Although focused on air transport, some technology advancements will benefit business aviation and build on the previous Clean Sky 1 and 2 initiatives, which included some research specifically aimed at improving the sustainability of the corporate sector. Clean Aviation aims to mature a raft of technologies enabling a fuel-burn reduction of 30% for a single-aisle airliner and 50% for a regional aircraft.
Clean Aviation’s target is to have those technologies ready for adoption by 2028-29, when manufacturers need to decide to launch development of the next generation of aircraft. Under Clean Sky 2, most activity for which has now been completed, key environmental objectives were outlined for a new business jet concept with a reduced sweep wing. Compared to a 2014 state-of-the-art design, the plan targeted aggressive emissions reduction goals of more than 30% lower CO2 and NOx by 2035.
Much of the Clean Sky business jet-related work focused on advanced wing technology, some of the results of which will debut on Dassault’s Falcon 6X and 10X programs. These include an innovative composite wing root box demonstrator which targeted up to a 10% overall wing weight reduction. Developed by Dassault Aviation with Aernnova, the project incorporated a demonstrator panel based on the wing geometry of the Falcon 8X.
Also studied under Clean Sky were laminar flow aerodynamics, some of which was evaluated in a Falcon 7X, a low-noise twin-fin empennage configuration and active control systems. Together with a very high aspect ratio composite wing, Dassault says the low-drag laminar work could combine to improve cruise efficiency by 20-30%.

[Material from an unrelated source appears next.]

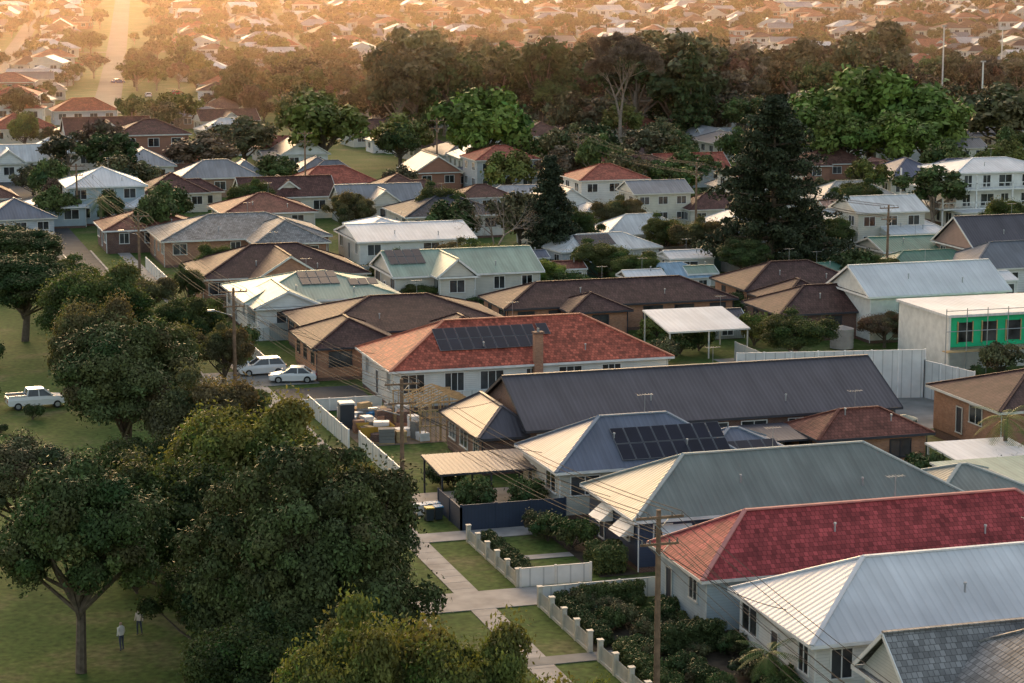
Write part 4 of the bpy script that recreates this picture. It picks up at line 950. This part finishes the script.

Part of the expected efficiency is driven by a greater level of wing integration—with advanced aerodynamics, ice protection, a leading-edge erosion shield and bird-strike protection all combined into the leading edge as a single formation rather than the current layered design approach.
Under Clean Aviation, follow-on work on the low sweep business jet is targeted at an enhanced cockpit demonstrator which aims to enable reduced crew operations and minimize workload, while cutting aircraft weight, reducing the volume of aircraft systems and improving overall safety.
The project team includes Dassault, Honeywell, Safran Aerotechnics, German aerospace research center DLR and others. Features to be incorporated include an approach-stabilization assistant, an energy-management tool to reduce pilot workload, new navigation sensors, new crew interface systems, an innovative head-up display and a pilot-state monitoring system that checks the health and alertness of a pilot, aimed at enabling reduced crew operations, as well as single-pilot operations in the longer term.
Dassault is also leading the €25.5 million Concerto (Construction of novel certification methods) project which will deliver regulatory materials for certification of technologies developed under Clean Aviation’s three thrusts—ultra-efficient short/medium-range aircraft, hybrid-electric regional aircraft and hydrogen-powered aircraft. Concerto will also include work on preliminary descriptions of means of compliance for certification. To prevent delaying entry-into-service, Concerto also involves the European Union Aviation Safety Agency (EASA) from the outset.
Another Clean Aviation program led by Rolls-Royce Germany called Cavendish also has direct ties to business aviation. The €29.2 million project is targeted at integrating lean-burn hydrogen combustion into a Pearl 15 donor engine for ground testing on liquid hydrogen (LH2) starting in late 2024. The Pearl 15, a development of the BR700 family, powers Bombardier’s Global 5500 and 6500. A second objective of Cavendish is to work on aircraft integration and formulate a route to a flight demonstration with Dassault in the second phase of Clean Aviation.
The project also will explore technologies for a dual-fuel combustor capable of operating on 100% hydrogen or 100% SAF and a cryo-compressed LH2 tank system.